Repeat the whole listing exactly.
──────── Dataset extract ────────
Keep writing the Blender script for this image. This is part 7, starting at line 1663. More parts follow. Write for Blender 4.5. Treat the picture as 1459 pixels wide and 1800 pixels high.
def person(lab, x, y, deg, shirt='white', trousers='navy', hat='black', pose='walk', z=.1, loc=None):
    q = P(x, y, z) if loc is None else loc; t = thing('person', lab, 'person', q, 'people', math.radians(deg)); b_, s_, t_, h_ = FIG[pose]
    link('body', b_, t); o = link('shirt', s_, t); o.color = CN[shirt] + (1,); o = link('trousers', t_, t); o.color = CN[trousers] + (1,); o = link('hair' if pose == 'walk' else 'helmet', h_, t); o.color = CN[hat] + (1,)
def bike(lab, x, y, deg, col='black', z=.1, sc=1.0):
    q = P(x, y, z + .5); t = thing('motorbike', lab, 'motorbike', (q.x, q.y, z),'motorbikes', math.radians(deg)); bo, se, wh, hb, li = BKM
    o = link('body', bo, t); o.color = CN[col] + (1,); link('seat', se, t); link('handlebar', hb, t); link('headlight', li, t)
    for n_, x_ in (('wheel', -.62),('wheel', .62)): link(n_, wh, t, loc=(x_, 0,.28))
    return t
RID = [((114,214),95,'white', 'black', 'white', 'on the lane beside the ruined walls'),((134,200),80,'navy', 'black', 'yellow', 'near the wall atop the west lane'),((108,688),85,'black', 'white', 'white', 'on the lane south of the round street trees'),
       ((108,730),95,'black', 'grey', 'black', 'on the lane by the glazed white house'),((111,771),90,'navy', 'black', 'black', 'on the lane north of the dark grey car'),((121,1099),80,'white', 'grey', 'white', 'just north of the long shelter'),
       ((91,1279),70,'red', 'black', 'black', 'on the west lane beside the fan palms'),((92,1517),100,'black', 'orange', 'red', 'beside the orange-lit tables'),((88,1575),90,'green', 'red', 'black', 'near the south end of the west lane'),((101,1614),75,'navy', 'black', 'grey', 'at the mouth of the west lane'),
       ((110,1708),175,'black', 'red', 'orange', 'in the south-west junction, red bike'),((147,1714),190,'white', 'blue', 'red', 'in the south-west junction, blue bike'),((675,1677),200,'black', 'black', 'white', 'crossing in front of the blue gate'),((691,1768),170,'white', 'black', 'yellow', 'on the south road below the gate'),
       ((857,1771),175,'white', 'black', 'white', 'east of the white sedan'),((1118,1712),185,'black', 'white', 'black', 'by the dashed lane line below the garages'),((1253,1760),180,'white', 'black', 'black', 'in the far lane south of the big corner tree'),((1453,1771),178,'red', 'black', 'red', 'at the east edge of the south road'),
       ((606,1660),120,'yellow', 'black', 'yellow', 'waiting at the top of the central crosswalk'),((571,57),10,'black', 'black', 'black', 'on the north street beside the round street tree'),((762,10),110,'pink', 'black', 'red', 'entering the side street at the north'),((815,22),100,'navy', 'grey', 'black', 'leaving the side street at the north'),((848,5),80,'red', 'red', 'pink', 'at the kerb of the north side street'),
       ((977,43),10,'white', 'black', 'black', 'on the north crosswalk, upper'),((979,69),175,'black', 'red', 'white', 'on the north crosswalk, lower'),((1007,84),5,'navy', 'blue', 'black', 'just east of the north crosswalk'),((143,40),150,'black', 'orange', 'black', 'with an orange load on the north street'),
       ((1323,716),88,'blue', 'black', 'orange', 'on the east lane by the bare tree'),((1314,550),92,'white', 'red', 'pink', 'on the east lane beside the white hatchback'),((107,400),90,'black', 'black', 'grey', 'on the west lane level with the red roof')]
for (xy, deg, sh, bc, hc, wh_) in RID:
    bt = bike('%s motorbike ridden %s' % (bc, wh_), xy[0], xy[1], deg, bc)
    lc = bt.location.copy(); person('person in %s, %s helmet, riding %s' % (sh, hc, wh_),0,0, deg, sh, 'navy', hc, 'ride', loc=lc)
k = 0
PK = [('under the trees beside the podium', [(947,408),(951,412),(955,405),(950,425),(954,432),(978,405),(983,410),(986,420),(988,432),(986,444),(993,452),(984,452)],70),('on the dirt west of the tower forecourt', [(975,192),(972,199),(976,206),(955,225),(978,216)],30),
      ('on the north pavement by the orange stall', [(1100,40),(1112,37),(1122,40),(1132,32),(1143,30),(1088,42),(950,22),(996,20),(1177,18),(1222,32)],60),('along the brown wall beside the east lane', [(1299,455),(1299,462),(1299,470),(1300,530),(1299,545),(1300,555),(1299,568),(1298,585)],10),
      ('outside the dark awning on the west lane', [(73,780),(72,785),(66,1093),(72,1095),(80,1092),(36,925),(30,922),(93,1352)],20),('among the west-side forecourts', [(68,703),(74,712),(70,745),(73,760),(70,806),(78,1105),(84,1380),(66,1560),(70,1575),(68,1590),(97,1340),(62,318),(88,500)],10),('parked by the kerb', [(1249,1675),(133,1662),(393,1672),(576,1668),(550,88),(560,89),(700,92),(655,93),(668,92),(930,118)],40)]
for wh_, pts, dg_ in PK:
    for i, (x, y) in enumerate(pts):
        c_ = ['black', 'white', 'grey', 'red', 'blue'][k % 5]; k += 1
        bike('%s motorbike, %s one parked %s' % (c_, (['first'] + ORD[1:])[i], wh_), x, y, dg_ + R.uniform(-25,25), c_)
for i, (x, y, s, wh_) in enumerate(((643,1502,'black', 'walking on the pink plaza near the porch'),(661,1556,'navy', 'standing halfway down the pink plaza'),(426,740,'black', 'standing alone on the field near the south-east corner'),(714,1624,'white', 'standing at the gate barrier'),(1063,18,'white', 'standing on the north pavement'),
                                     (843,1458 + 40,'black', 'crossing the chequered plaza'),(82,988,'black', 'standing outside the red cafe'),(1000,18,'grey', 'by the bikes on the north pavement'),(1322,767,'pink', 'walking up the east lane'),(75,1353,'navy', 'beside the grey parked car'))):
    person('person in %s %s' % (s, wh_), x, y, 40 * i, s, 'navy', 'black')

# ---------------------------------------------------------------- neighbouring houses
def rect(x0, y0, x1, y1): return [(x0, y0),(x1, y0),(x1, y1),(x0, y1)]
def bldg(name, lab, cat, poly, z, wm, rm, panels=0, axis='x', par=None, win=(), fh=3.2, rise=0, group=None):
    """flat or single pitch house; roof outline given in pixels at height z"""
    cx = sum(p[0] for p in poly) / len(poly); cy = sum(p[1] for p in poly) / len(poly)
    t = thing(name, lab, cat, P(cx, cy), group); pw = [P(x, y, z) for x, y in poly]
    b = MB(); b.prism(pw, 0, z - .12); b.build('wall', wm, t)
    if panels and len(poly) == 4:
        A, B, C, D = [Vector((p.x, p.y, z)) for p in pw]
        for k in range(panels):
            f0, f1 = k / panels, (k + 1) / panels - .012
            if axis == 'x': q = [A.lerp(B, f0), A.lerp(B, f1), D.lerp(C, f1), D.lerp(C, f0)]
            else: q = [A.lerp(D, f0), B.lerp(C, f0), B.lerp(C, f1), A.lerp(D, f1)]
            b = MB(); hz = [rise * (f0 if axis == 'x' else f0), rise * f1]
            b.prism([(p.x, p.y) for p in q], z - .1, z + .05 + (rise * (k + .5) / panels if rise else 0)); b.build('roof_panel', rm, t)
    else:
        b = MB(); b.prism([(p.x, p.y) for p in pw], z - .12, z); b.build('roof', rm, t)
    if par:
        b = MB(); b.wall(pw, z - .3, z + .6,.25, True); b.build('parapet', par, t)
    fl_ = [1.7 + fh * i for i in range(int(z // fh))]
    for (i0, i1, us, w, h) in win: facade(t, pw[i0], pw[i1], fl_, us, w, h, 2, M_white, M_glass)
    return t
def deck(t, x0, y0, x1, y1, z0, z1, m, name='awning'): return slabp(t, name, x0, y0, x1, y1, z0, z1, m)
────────
### [Finished exercise]
Keep writing the Blender script for this image. This is part 7, starting at line 1663. More parts follow. Write for Blender 4.5. Treat the picture as 1459 pixels wide and 1800 pixels high.
def person(lab, x, y, deg, shirt='white', trousers='navy', hat='black', pose='walk', z=.1, loc=None):
    q = P(x, y, z) if loc is None else loc; t = thing('person', lab, 'person', q, 'people', math.radians(deg)); b_, s_, t_, h_ = FIG[pose]
    link('body', b_, t); o = link('shirt', s_, t); o.color = CN[shirt] + (1,); o = link('trousers', t_, t); o.color = CN[trousers] + (1,); o = link('hair' if pose == 'walk' else 'helmet', h_, t); o.color = CN[hat] + (1,)
def bike(lab, x, y, deg, col='black', z=.1, sc=1.0):
    q = P(x, y, z + .5); t = thing('motorbike', lab, 'motorbike', (q.x, q.y, z),'motorbikes', math.radians(deg)); bo, se, wh, hb, li = BKM
    o = link('body', bo, t); o.color = CN[col] + (1,); link('seat', se, t); link('handlebar', hb, t); link('headlight', li, t)
    for n_, x_ in (('wheel', -.62),('wheel', .62)): link(n_, wh, t, loc=(x_, 0,.28))
    return t
RID = [((114,214),95,'white', 'black', 'white', 'on the lane beside the ruined walls'),((134,200),80,'navy', 'black', 'yellow', 'near the wall atop the west lane'),((108,688),85,'black', 'white', 'white', 'on the lane south of the round street trees'),
       ((108,730),95,'black', 'grey', 'black', 'on the lane by the glazed white house'),((111,771),90,'navy', 'black', 'black', 'on the lane north of the dark grey car'),((121,1099),80,'white', 'grey', 'white', 'just north of the long shelter'),
       ((91,1279),70,'red', 'black', 'black', 'on the west lane beside the fan palms'),((92,1517),100,'black', 'orange', 'red', 'beside the orange-lit tables'),((88,1575),90,'green', 'red', 'black', 'near the south end of the west lane'),((101,1614),75,'navy', 'black', 'grey', 'at the mouth of the west lane'),
       ((110,1708),175,'black', 'red', 'orange', 'in the south-west junction, red bike'),((147,1714),190,'white', 'blue', 'red', 'in the south-west junction, blue bike'),((675,1677),200,'black', 'black', 'white', 'crossing in front of the blue gate'),((691,1768),170,'white', 'black', 'yellow', 'on the south road below the gate'),
       ((857,1771),175,'white', 'black', 'white', 'east of the white sedan'),((1118,1712),185,'black', 'white', 'black', 'by the dashed lane line below the garages'),((1253,1760),180,'white', 'black', 'black', 'in the far lane south of the big corner tree'),((1453,1771),178,'red', 'black', 'red', 'at the east edge of the south road'),
       ((606,1660),120,'yellow', 'black', 'yellow', 'waiting at the top of the central crosswalk'),((571,57),10,'black', 'black', 'black', 'on the north street beside the round street tree'),((762,10),110,'pink', 'black', 'red', 'entering the side street at the north'),((815,22),100,'navy', 'grey', 'black', 'leaving the side street at the north'),((848,5),80,'red', 'red', 'pink', 'at the kerb of the north side street'),
       ((977,43),10,'white', 'black', 'black', 'on the north crosswalk, upper'),((979,69),175,'black', 'red', 'white', 'on the north crosswalk, lower'),((1007,84),5,'navy', 'blue', 'black', 'just east of the north crosswalk'),((143,40),150,'black', 'orange', 'black', 'with an orange load on the north street'),
       ((1323,716),88,'blue', 'black', 'orange', 'on the east lane by the bare tree'),((1314,550),92,'white', 'red', 'pink', 'on the east lane beside the white hatchback'),((107,400),90,'black', 'black', 'grey', 'on the west lane level with the red roof')]
for (xy, deg, sh, bc, hc, wh_) in RID:
    bt = bike('%s motorbike ridden %s' % (bc, wh_), xy[0], xy[1], deg, bc)
    lc = bt.location.copy(); person('person in %s, %s helmet, riding %s' % (sh, hc, wh_),0,0, deg, sh, 'navy', hc, 'ride', loc=lc)
k = 0
PK = [('under the trees beside the podium', [(947,408),(951,412),(955,405),(950,425),(954,432),(978,405),(983,410),(986,420),(988,432),(986,444),(993,452),(984,452)],70),('on the dirt west of the tower forecourt', [(975,192),(972,199),(976,206),(955,225),(978,216)],30),
      ('on the north pavement by the orange stall', [(1100,40),(1112,37),(1122,40),(1132,32),(1143,30),(1088,42),(950,22),(996,20),(1177,18),(1222,32)],60),('along the brown wall beside the east lane', [(1299,455),(1299,462),(1299,470),(1300,530),(1299,545),(1300,555),(1299,568),(1298,585)],10),
      ('outside the dark awning on the west lane', [(73,780),(72,785),(66,1093),(72,1095),(80,1092),(36,925),(30,922),(93,1352)],20),('among the west-side forecourts', [(68,703),(74,712),(70,745),(73,760),(70,806),(78,1105),(84,1380),(66,1560),(70,1575),(68,1590),(97,1340),(62,318),(88,500)],10),('parked by the kerb', [(1249,1675),(133,1662),(393,1672),(576,1668),(550,88),(560,89),(700,92),(655,93),(668,92),(930,118)],40)]
for wh_, pts, dg_ in PK:
    for i, (x, y) in enumerate(pts):
        c_ = ['black', 'white', 'grey', 'red', 'blue'][k % 5]; k += 1
        bike('%s motorbike, %s one parked %s' % (c_, (['first'] + ORD[1:])[i], wh_), x, y, dg_ + R.uniform(-25,25), c_)
for i, (x, y, s, wh_) in enumerate(((643,1502,'black', 'walking on the pink plaza near the porch'),(661,1556,'navy', 'standing halfway down the pink plaza'),(426,740,'black', 'standing alone on the field near the south-east corner'),(714,1624,'white', 'standing at the gate barrier'),(1063,18,'white', 'standing on the north pavement'),
                                     (843,1458 + 40,'black', 'crossing the chequered plaza'),(82,988,'black', 'standing outside the red cafe'),(1000,18,'grey', 'by the bikes on the north pavement'),(1322,767,'pink', 'walking up the east lane'),(75,1353,'navy', 'beside the grey parked car'))):
    person('person in %s %s' % (s, wh_), x, y, 40 * i, s, 'navy', 'black')

# ---------------------------------------------------------------- neighbouring houses
def rect(x0, y0, x1, y1): return [(x0, y0),(x1, y0),(x1, y1),(x0, y1)]
def bldg(name, lab, cat, poly, z, wm, rm, panels=0, axis='x', par=None, win=(), fh=3.2, rise=0, group=None):
    """flat or single pitch house; roof outline given in pixels at height z"""
    cx = sum(p[0] for p in poly) / len(poly); cy = sum(p[1] for p in poly) / len(poly)
    t = thing(name, lab, cat, P(cx, cy), group); pw = [P(x, y, z) for x, y in poly]
    b = MB(); b.prism(pw, 0, z - .12); b.build('wall', wm, t)
    if panels and len(poly) == 4:
        A, B, C, D = [Vector((p.x, p.y, z)) for p in pw]
        for k in range(panels):
            f0, f1 = k / panels, (k + 1) / panels - .012
            if axis == 'x': q = [A.lerp(B, f0), A.lerp(B, f1), D.lerp(C, f1), D.lerp(C, f0)]
            else: q = [A.lerp(D, f0), B.lerp(C, f0), B.lerp(C, f1), A.lerp(D, f1)]
            b = MB(); hz = [rise * (f0 if axis == 'x' else f0), rise * f1]
            b.prism([(p.x, p.y) for p in q], z - .1, z + .05 + (rise * (k + .5) / panels if rise else 0)); b.build('roof_panel', rm, t)
    else:
        b = MB(); b.prism([(p.x, p.y) for p in pw], z - .12, z); b.build('roof', rm, t)
    if par:
        b = MB(); b.wall(pw, z - .3, z + .6,.25, True); b.build('parapet', par, t)
    fl_ = [1.7 + fh * i for i in range(int(z // fh))]
    for (i0, i1, us, w, h) in win: facade(t, pw[i0], pw[i1], fl_, us, w, h, 2, M_white, M_glass)
    return t
def deck(t, x0, y0, x1, y1, z0, z1, m, name='awning'): return slabp(t, name, x0, y0, x1, y1, z0, z1, m)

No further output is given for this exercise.